Experience required now appears in roles that are labeled entry-level. Candidates see one to three years of experience listed for positions meant for beginners. This feels contradictory. If the role is entry-level, why is prior experience expected?
The answer sits on the employer side. Hiring is no longer only about potential. It is about reducing uncertainty. At the FUNDACIÓN WADHWANI, this shift is visible across skilling programs. Candidates expect training after hiring. Employers expect readiness before hiring. The gap between these expectations creates friction.
What Changed. Training Became a Cost, Not a Default
Organizations once treated entry-level hiring as a training pipeline. New hires were expected to learn on the job. That model is harder to sustain today.
Training requires time, supervision, and structured processes. For many teams, especially smaller ones, this slows delivery. When workloads increase, the tolerance for long onboarding cycles drops. Hiring someone who can contribute quickly becomes the safer choice.
Research from McKinsey & Company shows that companies are prioritizing job-ready skills to reduce onboarding effort and improve early productivity. This shifts the burden of preparation from employer to candidate.
Risk Is Being Shifted to Candidates
Every hire carries risk. Will the candidate perform. Will they adapt. Will they stay long enough to justify the investment. When companies reduce internal training, that risk does not disappear. It moves outward.

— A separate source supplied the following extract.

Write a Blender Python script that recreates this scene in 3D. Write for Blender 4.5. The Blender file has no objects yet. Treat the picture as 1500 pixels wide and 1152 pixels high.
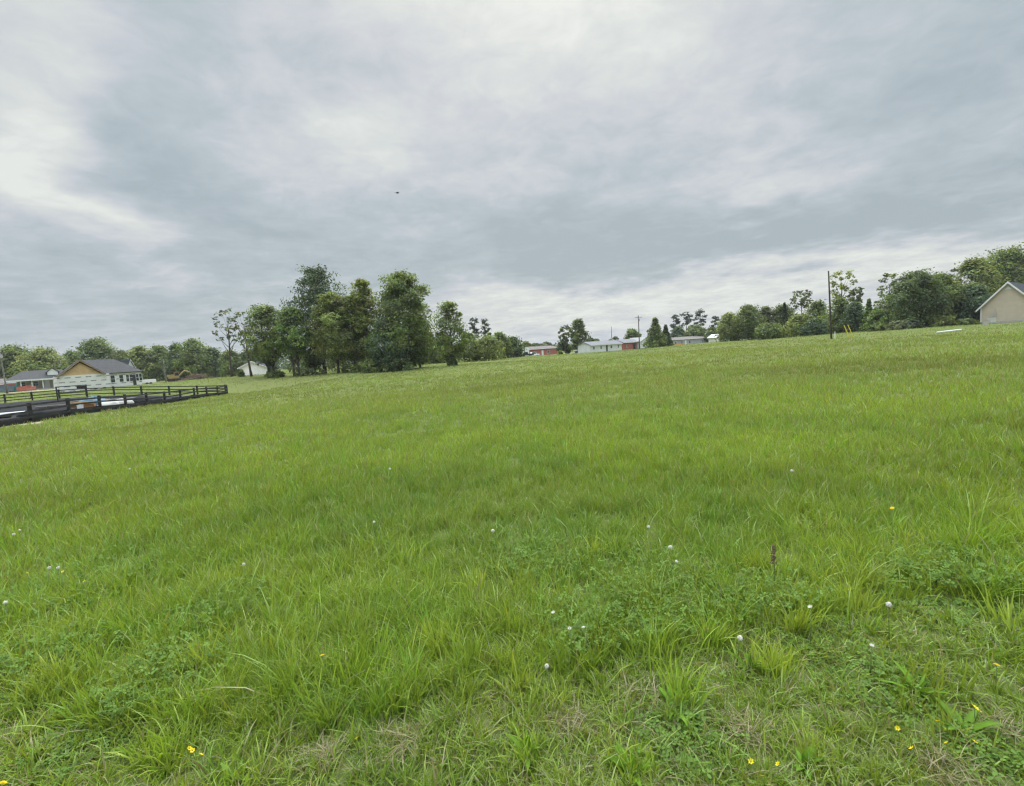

Experience required becomes a filter. It signals that the candidate has already navigated similar tasks. Even limited exposure reduces perceived uncertainty.
This is not always about years of experience. It is about evidence of application. Internships, project work, freelance assignments. These act as substitutes for formal work experience.
Why “Experience Required” Does Not Always Mean Experience
Many job descriptions use experience required as shorthand. It often reflects a need for familiarity, not tenure. Employers want candidates who can operate with minimal guidance.
This creates confusion. Candidates interpret experience as formal employment. Employers interpret it as proof of capability. The mismatch leads to frustration, especially for those entering the workforce for the first time.
Understanding this distinction changes how candidates approach these roles. The requirement is less about duration and more about demonstrated ability.
How the Wadhwani Skilling Initiative Responds
The Wadhwani Skilling initiative addresses this shift by focusing on job readiness. Learners engage in practical tasks, simulations, and applied scenarios that mirror workplace expectations.
This helps convert learning into evidence. Candidates can demonstrate capability even without traditional experience. Employers receive clearer signals of readiness.
The approach does not remove the “experience required” signal. It makes it more accessible by redefining what counts as experience.
When Experience Required Becomes Less of a Barrier
Experience required becomes less restrictive when candidates present proof of work. Portfolios, projects, and applied outcomes reduce reliance on formal experience.
Candidates who focus on execution tend to navigate this shift more effectively. They align their preparation with how employers evaluate risk and readiness.
Experience required is not increasing without reason. It reflects a shift in how hiring decisions are made. The challenge is not eliminating the requirement. It is interpreting it correctly and responding with evidence.